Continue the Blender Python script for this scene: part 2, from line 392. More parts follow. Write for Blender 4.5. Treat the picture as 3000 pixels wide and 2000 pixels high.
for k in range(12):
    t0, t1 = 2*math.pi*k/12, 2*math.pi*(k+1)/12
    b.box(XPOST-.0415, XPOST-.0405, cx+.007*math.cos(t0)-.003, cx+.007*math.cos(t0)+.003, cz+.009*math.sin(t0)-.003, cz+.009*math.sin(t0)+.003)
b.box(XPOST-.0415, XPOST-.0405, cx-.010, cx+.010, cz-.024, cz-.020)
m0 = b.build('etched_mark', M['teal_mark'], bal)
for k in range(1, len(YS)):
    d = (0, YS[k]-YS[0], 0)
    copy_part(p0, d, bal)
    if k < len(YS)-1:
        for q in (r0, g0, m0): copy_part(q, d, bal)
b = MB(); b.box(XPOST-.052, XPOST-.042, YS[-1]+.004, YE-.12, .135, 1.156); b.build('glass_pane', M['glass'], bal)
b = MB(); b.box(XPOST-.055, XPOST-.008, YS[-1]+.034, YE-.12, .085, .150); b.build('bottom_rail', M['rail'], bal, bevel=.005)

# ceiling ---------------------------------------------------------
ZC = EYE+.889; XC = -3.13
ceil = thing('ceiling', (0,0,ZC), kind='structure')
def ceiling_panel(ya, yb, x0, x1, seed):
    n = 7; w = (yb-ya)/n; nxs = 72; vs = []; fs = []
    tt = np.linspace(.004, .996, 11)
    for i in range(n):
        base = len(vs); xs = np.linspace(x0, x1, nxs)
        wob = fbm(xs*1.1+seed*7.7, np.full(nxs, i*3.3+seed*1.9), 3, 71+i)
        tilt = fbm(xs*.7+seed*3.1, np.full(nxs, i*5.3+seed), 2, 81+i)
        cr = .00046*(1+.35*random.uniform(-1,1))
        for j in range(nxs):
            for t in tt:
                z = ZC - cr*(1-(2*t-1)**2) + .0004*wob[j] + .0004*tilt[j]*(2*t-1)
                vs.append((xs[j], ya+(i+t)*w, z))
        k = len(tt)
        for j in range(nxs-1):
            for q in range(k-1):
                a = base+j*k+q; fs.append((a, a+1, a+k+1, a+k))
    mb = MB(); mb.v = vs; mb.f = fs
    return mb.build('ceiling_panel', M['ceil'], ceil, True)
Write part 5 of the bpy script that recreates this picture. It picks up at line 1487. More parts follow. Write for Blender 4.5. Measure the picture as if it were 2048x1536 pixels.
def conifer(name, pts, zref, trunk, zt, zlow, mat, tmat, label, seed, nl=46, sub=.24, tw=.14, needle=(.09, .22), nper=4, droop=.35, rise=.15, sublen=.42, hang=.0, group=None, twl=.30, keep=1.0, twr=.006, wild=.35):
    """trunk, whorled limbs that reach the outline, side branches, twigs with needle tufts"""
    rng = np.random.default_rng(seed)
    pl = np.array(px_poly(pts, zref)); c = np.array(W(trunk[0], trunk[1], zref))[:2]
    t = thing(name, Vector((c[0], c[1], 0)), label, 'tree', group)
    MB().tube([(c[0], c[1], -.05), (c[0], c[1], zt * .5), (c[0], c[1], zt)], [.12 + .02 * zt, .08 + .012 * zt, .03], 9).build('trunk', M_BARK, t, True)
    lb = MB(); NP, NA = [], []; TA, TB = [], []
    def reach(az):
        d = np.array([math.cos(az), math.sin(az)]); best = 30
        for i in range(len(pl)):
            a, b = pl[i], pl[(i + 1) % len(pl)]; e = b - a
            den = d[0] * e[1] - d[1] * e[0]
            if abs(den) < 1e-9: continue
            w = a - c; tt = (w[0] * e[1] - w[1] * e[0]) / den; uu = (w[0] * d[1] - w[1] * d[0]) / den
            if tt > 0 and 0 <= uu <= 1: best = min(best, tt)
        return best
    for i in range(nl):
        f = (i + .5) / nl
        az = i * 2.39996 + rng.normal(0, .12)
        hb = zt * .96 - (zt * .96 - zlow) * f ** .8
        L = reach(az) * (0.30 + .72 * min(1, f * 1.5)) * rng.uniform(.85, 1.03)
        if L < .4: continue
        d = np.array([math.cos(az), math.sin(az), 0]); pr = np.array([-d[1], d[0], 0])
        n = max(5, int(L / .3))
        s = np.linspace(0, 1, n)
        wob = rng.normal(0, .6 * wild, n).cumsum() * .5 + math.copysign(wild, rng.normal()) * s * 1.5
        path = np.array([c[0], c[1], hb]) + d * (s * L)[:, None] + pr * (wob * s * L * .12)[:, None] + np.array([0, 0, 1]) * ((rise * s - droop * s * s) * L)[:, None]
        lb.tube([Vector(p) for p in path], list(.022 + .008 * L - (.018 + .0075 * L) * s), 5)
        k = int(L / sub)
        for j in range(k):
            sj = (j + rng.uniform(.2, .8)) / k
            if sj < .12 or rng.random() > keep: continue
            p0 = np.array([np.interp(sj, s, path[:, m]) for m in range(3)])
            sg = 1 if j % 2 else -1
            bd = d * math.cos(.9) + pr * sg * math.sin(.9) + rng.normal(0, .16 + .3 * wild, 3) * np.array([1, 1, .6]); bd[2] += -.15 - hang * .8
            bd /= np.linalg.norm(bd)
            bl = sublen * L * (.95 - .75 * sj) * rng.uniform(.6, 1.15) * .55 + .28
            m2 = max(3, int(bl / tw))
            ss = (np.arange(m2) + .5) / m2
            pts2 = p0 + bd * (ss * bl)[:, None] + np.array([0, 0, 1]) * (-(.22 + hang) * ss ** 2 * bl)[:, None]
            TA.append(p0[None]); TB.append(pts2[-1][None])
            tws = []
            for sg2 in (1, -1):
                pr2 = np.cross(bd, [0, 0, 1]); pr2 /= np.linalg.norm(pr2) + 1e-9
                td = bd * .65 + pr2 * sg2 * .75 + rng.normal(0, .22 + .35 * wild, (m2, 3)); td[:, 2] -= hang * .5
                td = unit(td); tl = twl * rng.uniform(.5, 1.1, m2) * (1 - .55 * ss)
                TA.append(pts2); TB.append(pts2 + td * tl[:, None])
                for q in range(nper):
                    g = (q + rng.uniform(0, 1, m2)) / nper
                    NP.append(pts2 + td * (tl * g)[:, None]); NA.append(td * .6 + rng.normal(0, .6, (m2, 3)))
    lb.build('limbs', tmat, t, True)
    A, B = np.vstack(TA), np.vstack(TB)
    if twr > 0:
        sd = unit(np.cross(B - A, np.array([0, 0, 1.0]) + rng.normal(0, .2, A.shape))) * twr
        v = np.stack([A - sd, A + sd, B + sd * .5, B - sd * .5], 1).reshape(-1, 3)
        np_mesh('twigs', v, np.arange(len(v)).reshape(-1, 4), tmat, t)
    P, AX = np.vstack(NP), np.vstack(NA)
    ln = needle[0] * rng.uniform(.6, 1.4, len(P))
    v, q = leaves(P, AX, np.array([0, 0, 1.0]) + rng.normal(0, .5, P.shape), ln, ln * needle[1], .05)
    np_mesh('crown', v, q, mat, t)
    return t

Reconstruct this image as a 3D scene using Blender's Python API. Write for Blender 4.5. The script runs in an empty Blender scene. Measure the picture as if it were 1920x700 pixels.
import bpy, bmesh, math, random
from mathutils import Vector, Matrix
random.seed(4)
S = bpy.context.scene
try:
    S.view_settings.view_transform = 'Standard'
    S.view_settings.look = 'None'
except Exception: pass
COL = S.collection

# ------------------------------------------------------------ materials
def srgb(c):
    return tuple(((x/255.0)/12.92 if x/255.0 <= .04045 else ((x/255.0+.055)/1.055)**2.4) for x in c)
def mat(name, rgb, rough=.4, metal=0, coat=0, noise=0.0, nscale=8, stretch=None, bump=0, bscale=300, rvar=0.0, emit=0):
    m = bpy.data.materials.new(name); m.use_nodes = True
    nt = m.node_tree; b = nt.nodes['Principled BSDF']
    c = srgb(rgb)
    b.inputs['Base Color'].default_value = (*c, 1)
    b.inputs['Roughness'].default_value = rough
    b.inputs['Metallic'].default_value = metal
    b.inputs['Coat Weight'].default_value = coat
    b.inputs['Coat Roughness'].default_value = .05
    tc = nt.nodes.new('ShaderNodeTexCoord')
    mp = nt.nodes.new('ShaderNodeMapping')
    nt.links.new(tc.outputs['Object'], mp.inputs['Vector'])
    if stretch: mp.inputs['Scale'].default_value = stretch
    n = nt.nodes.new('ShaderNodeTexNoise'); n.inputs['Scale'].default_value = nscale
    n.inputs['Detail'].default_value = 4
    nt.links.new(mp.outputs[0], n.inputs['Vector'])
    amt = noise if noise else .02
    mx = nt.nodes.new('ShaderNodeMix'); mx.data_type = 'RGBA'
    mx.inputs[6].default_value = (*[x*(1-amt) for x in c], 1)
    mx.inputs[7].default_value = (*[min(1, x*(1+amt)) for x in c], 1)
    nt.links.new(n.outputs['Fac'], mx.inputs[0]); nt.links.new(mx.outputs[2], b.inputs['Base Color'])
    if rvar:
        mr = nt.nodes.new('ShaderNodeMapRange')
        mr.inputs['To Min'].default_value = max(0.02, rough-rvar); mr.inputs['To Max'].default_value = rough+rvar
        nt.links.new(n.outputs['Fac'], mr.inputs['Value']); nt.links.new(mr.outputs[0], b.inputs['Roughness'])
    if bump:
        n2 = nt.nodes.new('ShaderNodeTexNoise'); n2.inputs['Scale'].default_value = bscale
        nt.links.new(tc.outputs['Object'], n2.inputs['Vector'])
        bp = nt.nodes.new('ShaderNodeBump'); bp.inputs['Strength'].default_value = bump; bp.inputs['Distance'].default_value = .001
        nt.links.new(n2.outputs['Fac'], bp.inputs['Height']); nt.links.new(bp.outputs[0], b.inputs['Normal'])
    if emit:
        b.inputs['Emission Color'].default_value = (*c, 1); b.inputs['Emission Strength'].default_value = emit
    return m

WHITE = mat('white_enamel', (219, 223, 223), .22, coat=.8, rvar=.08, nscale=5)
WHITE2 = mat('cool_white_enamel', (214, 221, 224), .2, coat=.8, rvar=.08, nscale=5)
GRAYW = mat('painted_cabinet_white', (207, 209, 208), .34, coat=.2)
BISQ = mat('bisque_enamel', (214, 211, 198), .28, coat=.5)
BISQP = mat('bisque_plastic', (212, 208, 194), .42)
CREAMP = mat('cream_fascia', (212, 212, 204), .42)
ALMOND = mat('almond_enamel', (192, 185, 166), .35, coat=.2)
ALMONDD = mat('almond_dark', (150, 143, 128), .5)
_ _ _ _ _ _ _
**Goal of the exercise:** Retype only what lies between the line bearing "Reconstruct this image" and the line bearing "COL = S.collection", keeping both of those lines.

**Solution for this problem:**
Reconstruct this image as a 3D scene using Blender's Python API. Write for Blender 4.5. The script runs in an empty Blender scene. Measure the picture as if it were 1920x700 pixels.
import bpy, bmesh, math, random
from mathutils import Vector, Matrix
random.seed(4)
S = bpy.context.scene
try:
    S.view_settings.view_transform = 'Standard'
    S.view_settings.look = 'None'
except Exception: pass
COL = S.collection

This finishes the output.